Around this time last year, a tiny bit of Brenda Frese was happy to see her Terrapin women’s basketball team headed not to the NCAA Tournament, but to the WNIT.

Frese craved success, as any warm-blooded Division I coach does, but she knew a ticket to the NCAA Tournament likely would mean a hastened expiration date for her team’s season. A trip to March’s second-biggest dance, meanwhile, gave her the opportunity to coach a young squad she loved teaching for just a little bit longer.

Sunday, Frese’s Terps will make a well-earned return trip to the field of 64. The joy is still there for Frese, as is the promise of the squad she leads. But what has to be most enthralling for coach and players alike is that regardless of what happens this weekend and beyond, next year can — and should — be even better.
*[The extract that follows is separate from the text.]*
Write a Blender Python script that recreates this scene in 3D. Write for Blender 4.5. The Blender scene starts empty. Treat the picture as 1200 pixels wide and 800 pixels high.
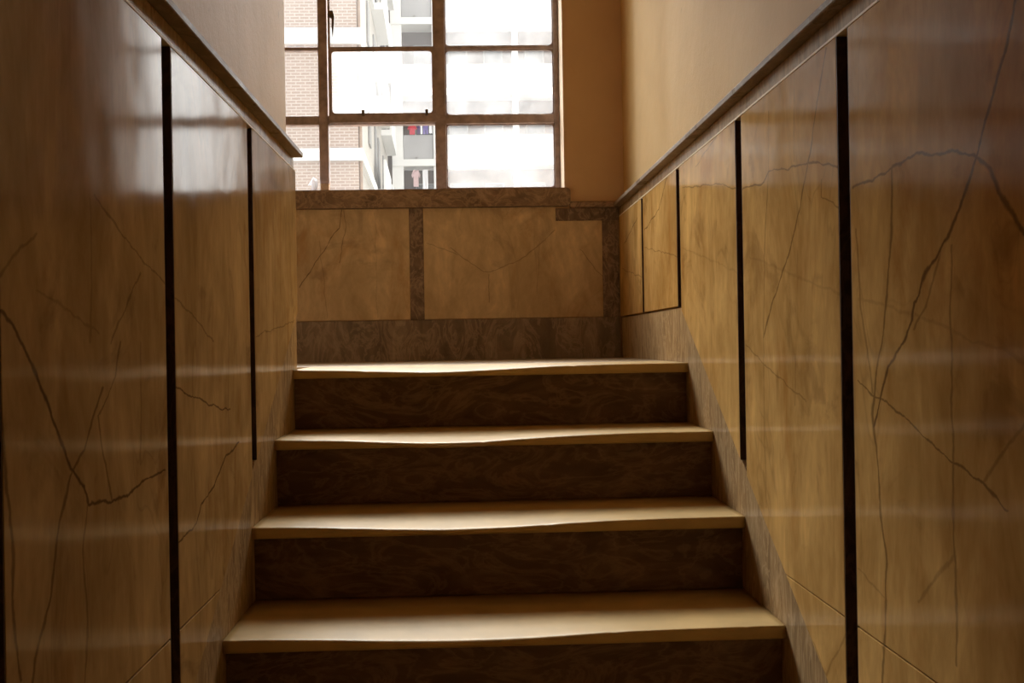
import bpy, bmesh, math, random
from mathutils import Vector, Matrix, noise as mnoise

random.seed(7)
scene = bpy.context.scene
COL = scene.collection

# ------------------------------------------------------------------ sizes (metres)
W = 1.10                    # clear width of the flight
R, G = 0.16852, 0.32093     # riser and going
D = 1.37                    # inner face of the window wall
PT = 0.562                  # top of the marble panels
ST_C, ST_M = 0.1148, 0.525  # stringer line  z = ST_C + ST_M*y
SK = 0.1615                 # top of the landing skirting
JOINT = -0.400              # low horizontal slab joint
FLOOR = -9 * R              # lower floor


def stringer(y):
    return ST_C + ST_M * y


# ------------------------------------------------------------------ object helpers
def mesh_obj(name, bm, mat, parent=None, smooth=False):
    me = bpy.data.meshes.new(name)
    bm.normal_update()
    bm.to_mesh(me)
    bm.free()
    if smooth:
        for p in me.polygons:
            p.use_smooth = True
    o = bpy.data.objects.new(name, me)
    COL.objects.link(o)
    if mat is not None:
        me.materials.append(mat)
    if parent is not None:
        off = Vector((0, 0, 0))
        q = parent
        while q is not None:
            off += Vector(q.location)
            q = q.parent
        me.transform(Matrix.Translation(-off))
        o.parent = parent
    return o


def empty(name, loc):
    o = bpy.data.objects.new(name, None)
    o.empty_display_size = 0.1
    o.location = loc
    COL.objects.link(o)
    return o


def tag(o, label=None, cat=None, group=None, kind=None):
    if label:
        o['label'] = label
    if cat:
        o['category'] = cat
    if group:
        o['group'] = group
    if kind:
        o['kind'] = kind
    return o


def box_into(bm, x0, x1, y0, y1, z0, z1):
    vs = [bm.verts.new(c) for c in ((x0, y0, z0), (x1, y0, z0), (x1, y1, z0), (x0, y1, z0),
                                    (x0, y0, z1), (x1, y0, z1), (x1, y1, z1), (x0, y1, z1))]
    for f in ((3, 2, 1, 0), (4, 5, 6, 7), (0, 1, 5, 4), (1, 2, 6, 5), (2, 3, 7, 6), (3, 0, 4, 7)):
        bm.faces.new([vs[i] for i in f])


def bevel_all(bm, w, seg=2):
    if w > 0:
        bmesh.ops.bevel(bm, geom=list(bm.edges), offset=w, segments=seg, profile=0.5, affect='EDGES', clamp_overlap=True)


def box(name, x0, x1, y0, y1, z0, z1, mat, parent=None, bev=0.0):
    bm = bmesh.new()
    box_into(bm, x0, x1, y0, y1, z0, z1)
    bevel_all(bm, bev)
    return mesh_obj(name, bm, mat, parent)


def prism_into(bm, pts, axis, a, b):
    def P(u, v, t):
        return (t, u, v) if axis == 'x' else ((u, t, v) if axis == 'y' else (u, v, t))
    lo = [bm.verts.new(P(u, v, a)) for u, v in pts]
    hi = [bm.verts.new(P(u, v, b)) for u, v in pts]
    n = len(pts)
    bm.faces.new(lo)
    bm.faces.new(hi[::-1])
    for i in range(n):
        j = (i + 1) % n
        bm.faces.new((lo[j], lo[i], hi[i], hi[j]))
    bmesh.ops.recalc_face_normals(bm, faces=bm.faces[:])


def prism(name, pts, axis, a, b, mat, parent=None, bev=0.0):
    bm = bmesh.new()
    prism_into(bm, pts, axis, a, b)
    bevel_all(bm, bev)
    return mesh_obj(name, bm, mat, parent)


# ------------------------------------------------------------------ material helpers
class NT:
    def __init__(self, name):
        self.mat = bpy.data.materials.new(name)
        self.mat.use_nodes = True
        self.t = self.mat.node_tree
        self.t.nodes.clear()
        self.out = self.t.nodes.new('ShaderNodeOutputMaterial')

    def n(self, typ, **kw):
        nd = self.t.nodes.new(typ)
        for k, v in kw.items():
            setattr(nd, k, v)
        return nd

    def l(self, a, b):
        self.t.links.new(a, b)

    def set(self, sock, v):
        if hasattr(v, 'is_output') or isinstance(v, bpy.types.NodeSocket):
            self.l(v, sock)
        else:
            sock.default_value = v

    def math(self, op, a, b=None, c=None, clamp=False):
        nd = self.n('ShaderNodeMath', operation=op)
        nd.use_clamp = clamp
        self.set(nd.inputs[0], a)
        if b is not None:
            self.set(nd.inputs[1], b)
        if c is not None:
            self.set(nd.inputs[2], c)
        return nd.outputs[0]

    def vmath(self, op, a, b=None):
        nd = self.n('ShaderNodeVectorMath', operation=op)
        self.set(nd.inputs[0], a)
        if b is not None:
            self.set(nd.inputs[1], b)
        return nd.outputs['Vector'] if op not in ('DOT_PRODUCT', 'LENGTH', 'DISTANCE') else nd.outputs['Value']

    def mix(self, fac, a, b):
        nd = self.n('ShaderNodeMix', data_type='RGBA')
        self.set(nd.inputs[0], fac)
        self.set(nd.inputs[6], a)
        self.set(nd.inputs[7], b)
        return nd.outputs[2]

    def noise(self, vec, scale, detail=4.0, rough=0.55, dist=0.0, color=False):
        nd = self.n('ShaderNodeTexNoise')
        self.l(vec, nd.inputs['Vector'])
        nd.inputs['Scale'].default_value = scale
        nd.inputs['Detail'].default_value = detail
        nd.inputs['Roughness'].default_value = rough
        nd.inputs['Distortion'].default_value = dist
        return nd.outputs['Color'] if color else nd.outputs['Fac']

    def ramp(self, fac, stops):
        nd = self.n('ShaderNodeValToRGB')
        el = nd.color_ramp.elements
        while len(el) < len(stops):
            el.new(0.5)
        for e, (p, c) in zip(el, stops):
            e.position = p
            e.color = (c[0], c[1], c[2], 1.0)
        self.l(fac, nd.inputs[0])
        return nd.outputs[0]

    def maprange(self, v, a, b, c=0.0, d=1.0, smooth=False):
        nd = self.n('ShaderNodeMapRange')
        if smooth:
            nd.interpolation_type = 'SMOOTHSTEP'
        self.set(nd.inputs[0], v)
        nd.inputs[1].default_value = a
        nd.inputs[2].default_value = b
        nd.inputs[3].default_value = c
        nd.inputs[4].default_value = d
        return nd.outputs[0]

    def pos(self):
        return self.n('ShaderNodeNewGeometry').outputs['Position']

    def bsdf(self, color, rough, bump=None, bump_strength=0.2, bump_dist=0.01, spec=0.5, coat=0.0, coat_rough=0.1):
        b = self.n('ShaderNodeBsdfPrincipled')
        self.set(b.inputs['Base Color'], color)
        self.set(b.inputs['Roughness'], rough)
        b.inputs['Specular IOR Level'].default_value = spec
        b.inputs['Coat Weight'].default_value = coat
        b.inputs['Coat Roughness'].default_value = coat_rough
        if bump is not None:
            bp = self.n('ShaderNodeBump')
            bp.inputs['Strength'].default_value = bump_strength
            bp.inputs['Distance'].default_value = bump_dist
            self.l(bump, bp.inputs['Height'])
            self.l(bp.outputs[0], b.inputs['Normal'])
        self.l(b.outputs[0], self.out.inputs[0])
        return b


def polished(m, col, rg, bump=None, gloss=0.29, ior=1.42, bs=0.12):
    # worn polish: a diffuse stone under a partly dulled clear surface
    df = m.n('ShaderNodeBsdfDiffuse')
    m.set(df.inputs[0], col)
    gl = m.n('ShaderNodeBsdfGlossy')
    gl.inputs[0].default_value = (1, 1, 1, 1)
    m.set(gl.inputs['Roughness'], rg)
    fr = m.n('ShaderNodeFresnel')
    fr.inputs[0].default_value = ior
    if bump is not None:
        bp = m.n('ShaderNodeBump')
        bp.inputs['Strength'].default_value = bs
        bp.inputs['Distance'].default_value = 0.02
        m.l(bump, bp.inputs['Height'])
        for nd in (df, gl, fr):
            m.l(bp.outputs[0], nd.inputs['Normal'])
    mx = m.n('ShaderNodeMixShader')
    m.l(m.math('MULTIPLY', fr.outputs[0], gloss), mx.inputs[0])
    m.l(df.outputs[0], mx.inputs[1])
    m.l(gl.outputs[0], mx.inputs[2])
    m.l(mx.outputs[0], m.out.inputs[0])


def c4(r, g, b):
    return (r, g, b, 1.0)


# one vein segment: 1 - smoothstep of the distance to the segment A-B
def make_seg_group():
    g = bpy.data.node_groups.new('vein_segment', 'ShaderNodeTree')
    for nm in ('P', 'A', 'AB'):
        g.interface.new_socket(nm, in_out='INPUT', socket_type='NodeSocketVector')
    for nm in ('InvLen2', 'Width'):
        g.interface.new_socket(nm, in_out='INPUT', socket_type='NodeSocketFloat')
    g.interface.new_socket('Fac', in_out='OUTPUT', socket_type='NodeSocketFloat')
    gi = g.nodes.new('NodeGroupInput')
    go = g.nodes.new('NodeGroupOutput')

    def vm(op, a, b):
        nd = g.nodes.new('ShaderNodeVectorMath')
        nd.operation = op
        g.links.new(a, nd.inputs[0])
        g.links.new(b, nd.inputs['Scale'] if op == 'SCALE' else nd.inputs[1])
        return nd.outputs['Value'] if op in ('DOT_PRODUCT', 'DISTANCE') else nd.outputs['Vector']
    pa = vm('SUBTRACT', gi.outputs['P'], gi.outputs['A'])
    dt = vm('DOT_PRODUCT', pa, gi.outputs['AB'])
    m = g.nodes.new('ShaderNodeMath')
    m.operation = 'MULTIPLY'
    m.use_clamp = True
    g.links.new(dt, m.inputs[0])
    g.links.new(gi.outputs['InvLen2'], m.inputs[1])
    cl = vm('SCALE', gi.outputs['AB'], m.outputs[0])
    d = vm('DISTANCE', pa, cl)
    dv = g.nodes.new('ShaderNodeMath')
    dv.operation = 'DIVIDE'
    g.links.new(d, dv.inputs[0])
    g.links.new(gi.outputs['Width'], dv.inputs[1])
    mr = g.nodes.new('ShaderNodeMapRange')
    mr.interpolation_type = 'SMOOTHSTEP'
    g.links.new(dv.outputs[0], mr.inputs[0])
    mr.inputs[1].default_value = 0.15
    mr.inputs[2].default_value = 1.0
    mr.inputs[3].default_value = 1.0
    mr.inputs[4].default_value = 0.0
    g.links.new(mr.outputs[0], go.inputs[0])
    return g


SEG = make_seg_group()
YS = 0.42       # the slabs are seen at a grazing angle: veins run broader along the wall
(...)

Frese knew that to be true last year as her team limped into the WNIT, and it’s become obvious again this year, in both victory and defeat. Sure, there have been rough patches of youthful immaturity here and there — a mid-February home loss to a middling Virginia squad, for example, offered a harsh lesson in underestimating the opposition and underperforming in the clutch.

“We’ve been through [the season] now,” said junior guard Anjale Barrett, one of the elder statesmen on a team without any seniors, “so we know what it takes.”

But the highs have been oh-so-tantalizing. Not too many teams can blow out Duke or North Carolina by 20-plus points, as the Terps did inside Comcast Center earlier this season.

Unfortunately for the budding, fourth-seeded Terps, they’re on a collision course with one of the few that can. Should Frese and co. advance past fifth-seeded Georgetown after an expected beatdown of Saint Francis (Pa.) on Sunday, they’re all but guaranteed to face defending national champion Connecticut next weekend.

As good as Alyssa Thomas, the Terps’ do-everything freshman, has been this season, Huskie guard Maya Moore is in another stratosphere entirely. A loss to the Huskies, like last year’s trip to the NIT, would be just another milepost on the road back to national prominence. Progress doesn’t always move linearly, and the Terps would do well to realize that an end to this season — whenever it comes, against whomever it might be — will only mark the beginning of their next.

“I think you have to understand you can’t take anyone lightly,” Frese said. “We’ve got to do what we do best.”

That best, though, won’t come close to next year’s. And that’s certain to make the madness of March all the more tolerable for Frese this year.